It’s not unusual for schools and roads to be named after dead U.S. presidents, but some admirers of President Barack Obama aren’t waiting to deliver a posthumous honor, according to a report in USA Today.
Ludlum Elementary School in Hempstead, N.Y., on Long Island, was renamed after Obama in November – even before the historic election of the nation’s first black president.
Officials in St. Louis, Missouri will be posting signs along busy Delmar Boulevard designating the thoroughfare “Barack Obama Boulevard.”
Opa-Locka, Florida now has one of its main city streets dedicated to the new Chief Executive.

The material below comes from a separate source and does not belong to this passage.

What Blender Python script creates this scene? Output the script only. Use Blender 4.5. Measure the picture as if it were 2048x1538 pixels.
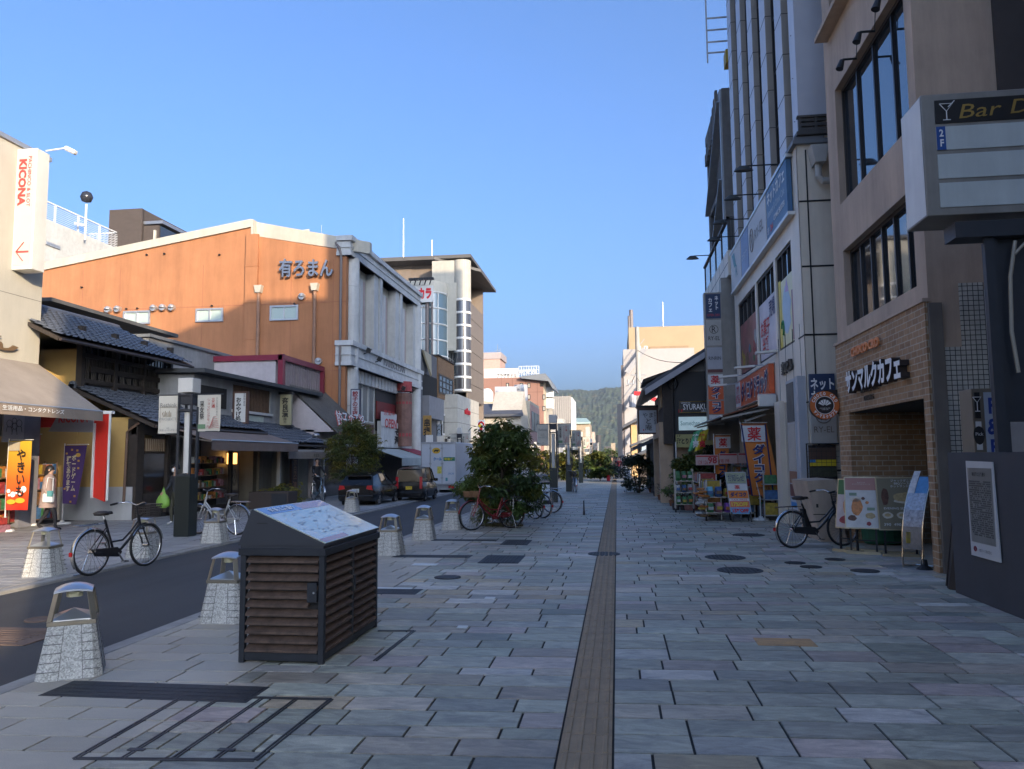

John Gillis, editor of the book “Commemorations: The Politics of National Identity,” told USA Today that he is unfamiliar with examples of presidents being memorialized while they were in office – much less before they took office.
Franklin Roosevelt, Dwight Eisenhower, John Kennedy and Ronald Reagan have all had hundreds of schools and public buildings named after them, according to Gillis, who opined that the Obama phenomenon may be trivializing the age old practice.
Not so, counters Jean Bligen, principal of Barack Obama Elementary School on Long Island.
“The children take such pride over the name being changed and knowing they represent such a strong individual,” she says.
And don’t forget the newly named Mount Obama in Antigua, and that the second Monday in November in Perry County, Alabama is Barack Obama Day.